After 2 reasons for refusing a FOI request are overturned by ICO decision notices, Wirral Council just picks another!

After 2 reasons for refusing a FOI request are overturned by ICO decision notices, Wirral Council just picks another!

                                            

ICO Information Commissioner's Office logo
ICO Information Commissioner’s Office logo

In March 2013 I made a Freedom of Information Act request to Wirral Council. You can view it on the whatdotheyknow.com website here.

Yesterday I had another refusal at internal review by Mr. Tour of Wirral Council of the part of the request that still remains outstanding.

This was after ICO (the Information Commissioner’s Office) intervened with decision/enforcement notice FS50509081 on the 28th September 2014 and followed by decision/enforcement notice FS50569254 on the 25th July 2015.

However parts 15, 18, 19 and 26 of the request were refused by Wirral Council again.

All those four parts of the request have been withheld because Wirral Council decides that section 36 (prejudice to effective conduct of public affairs) is engaged. The minutes of the Safeguarding Reference Group (part 26) have an additional reason for refusal because of section 40 (personal information).

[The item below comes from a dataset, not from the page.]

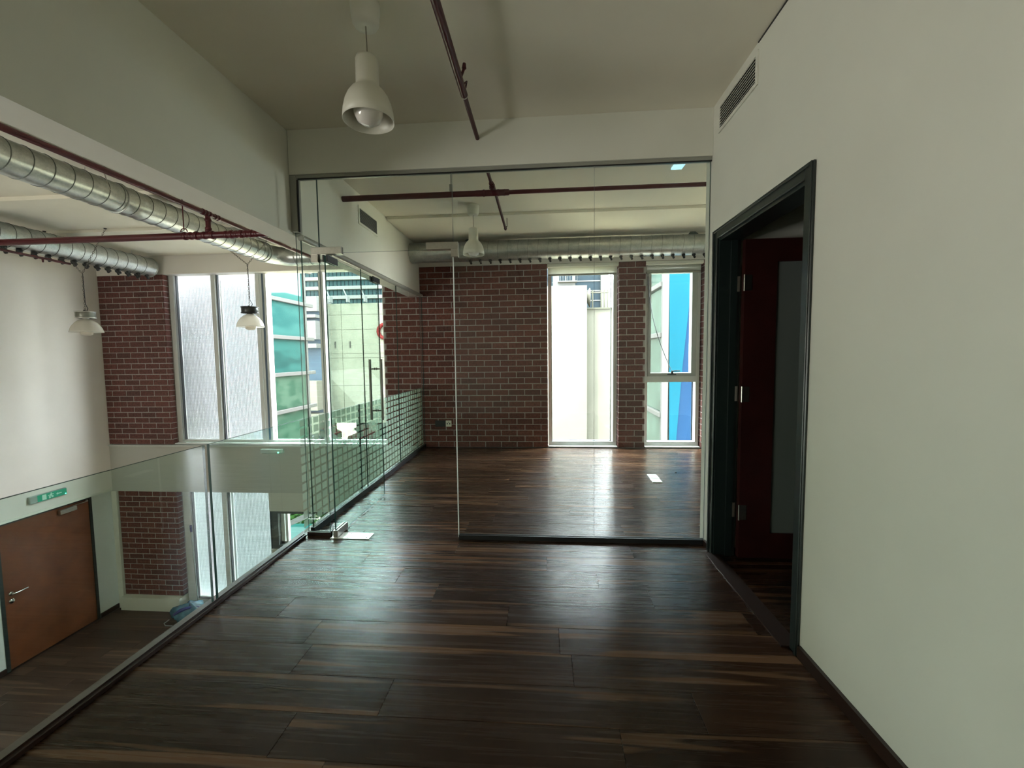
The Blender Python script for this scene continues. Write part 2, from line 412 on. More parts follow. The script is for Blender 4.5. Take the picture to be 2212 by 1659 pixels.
# side room floor seen through the black door frame
sf = MB()
yy = .3
while yy < 3.0:
    xx = 1.19+rng.uniform(-.0, .001)
    sf.box(1.19, 2.2, yy+.001, min(yy+.19, 3.0)-.001, -.011, 0).box(2.204, 3.4, yy+.001, min(yy+.19, 3.0)-.001, -.011, 0); yy += .19
o = sf.build('plank_field', PLANK, fl); o['kind'] = 'stuff'
MB().box(1.10, 1.19, 1.99, 2.93, -.011, .008).build('threshold', DARKWOOD, fl)

# lower floor
lf = MB().box(-7.4, -1.6, -4, 6.5, LF-.2, LF-.012).build('floor_lower', DARKWOOD)
struct(lf, 'dark brown plank floor of the storey below, seen through the railing')
for k in range(26):
    y0 = 1.35+.19*k; y1 = min(y0+.19, 6.27)
    x = -7.05-rng.uniform(0, 1.2)
    while x < -3.6:
        a, b = max(x, -7.04), min(x+1.238, -3.2)
        if b-a > .04: plank(a+.0006, b-.0006, y0+.0005, y1-.0005, LF, lf, PLANKL)
        x += 1.238
o = MB().box(-7.04, -1.8, -3.9, 1.34, LF-.011, LF).box(-3.19, -1.8, 1.35, 6.28, LF-.011, LF).build('plank_field', PLANKL, lf); o['kind'] = 'stuff'

# right wall with door opening
w = MB().box(XR, XR+.13, -4, 1.985, -.01, ZC).box(XR, XR+.13, 2.935, 3.17, -.01, ZC).box(XR, XR+.13, 1.985, 2.935, 2.135, ZC)
struct(w.build('wall_right', WALL), 'plain grey-white wall on the right of the corridor')
struct(MB().box(XR+.13, 4.5, 3.03, 3.17, -.01, ZC).build('wall_front', WALL), 'wall of the meeting room behind the right corridor wall')
struct(MB().box(3.235, 3.4, 3.17, 6.5, -.3, ZC).build('wall_meeting_right', WALL), 'far right wall of the meeting room')
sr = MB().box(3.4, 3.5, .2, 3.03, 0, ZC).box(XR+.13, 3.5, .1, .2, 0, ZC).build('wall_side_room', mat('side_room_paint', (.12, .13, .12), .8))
struct(sr, 'unlit walls of the side room behind the black door frame')
struct(MB().box(-7.4, 4.5, -4.1, -4, LF, ZC).build('wall_rear', WALL), 'wall behind the viewer')
# baseboards
struct(MB().box(XR-.016, XR-.0005, -3.9, 1.925, 0, .055).build('baseboard_right', DARKWOOD), 'thin dark brown baseboard along the right wall')
struct(MB().box(XR-.016, XR-.0005, 2.995, 3.065, 0, .04).build('baseboard_corner', DARKWOOD), 'short dark baseboard between door frame and glass')
struct(MB().box(XR-.004, XR-.0005, 1.2, 2.46, ZC-.008, ZC-.001).build('trim_3', DARKM), 'thin dark shadow gap where right wall meets ceiling')

# header above glass, beam over mezzanine edge
struct(MB().box(-1.845, XR-.001, Y1-.035, Y1+.08, 2.715, ZC-.001).build('wall_header', WALL), 'pale header above the glass partition')
struct(MB().box(-2.05, -1.85, -4, Y2-.002, 2.29, ZC-.001).build('wall_beam', WALL), 'deep painted beam above the mezzanine edge')
# void left wall, thicker above door height
struct(MB().box(-7.3, -7.05, -4, 6.5, -.71, ZC-.001).build('wall_left', WARM), 'tall pale wall on the far side of the void')
ll = MB().box(-7.3, -7.085, -4, 4.80, LF, -.712).box(-7.3, -7.085, 5.98, 6.5, LF, -.712).box(-7.3, -7.085, 4.8, 5.98, -.735, -.712).box(-7.3, -7.135, 4.8, 5.98, LF-.2, -.735)
struct(ll.build('wall_left_lower', mat('lower_wall', (.66, .68, .64), .75)), 'pale lower wall around the brown door')
struct(MB().box(-7.085, -7.04, -4, Y2-.01, -.735, -.70).build('trim_4', WALL), 'narrow ledge running over the brown door')
struct(MB().box(-7.084, -7.068, 5.99, 6.28, LF, LF+.07).box(-7.084, -7.068, .5, 4.79, LF, LF+.07).build('baseboard_left', DARKWOOD), 'dark baseboard on the lower left wall')
struct(MB().box(-1.84, -1.70, -4, 6.3, LF, -.35).build('wall_under_mezzanine', WALL), 'wall below the mezzanine edge')

# back wall: lintel, edge beam, sills
struct(MB().box(-7.3, 3.4, Y2, 6.5, 2.712, ZC-.001).build('wall_lintel', WARM), 'pale band above all the windows')
struct(MB().box(-7.05, -1.86, Y2-.005, 6.5, -.75, -.005).build('wall_edge_beam', mat('edge_beam_paint', (.50, .50, .46), .8)), 'grey-white floor edge beam below the tall windows')
struct(MB().box(-7.05, -1.87, Y2-.025, 6.37, -.005, .012).box(-5.9, -2.42, Y2-.012, 6.38, .03, .045).build('trim_5', FRAMEW), 'thin pale ledge on top of the edge beam')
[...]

I of course plan to appeal this latest refusal to ICO again (which probably won’t come as a surprise to anyone). Essentially however the problem I face to do with this request (which may be familiar to those who make FOI requests and have more experience than I do).

Public body decides on a reason to refuse a FOI request initially and at internal review (this stage could take up to 60 days). ICO disagree with the reason and issue a decision notice requiring the public body not to use that reason for refusing that request and to either provide the information or another reason.

So the public body comes up with another reason. That reason is challenged at internal review (again adding another 60 days). That reason is then appealed to ICO who disagree with the reason and ICO issue another decision notice.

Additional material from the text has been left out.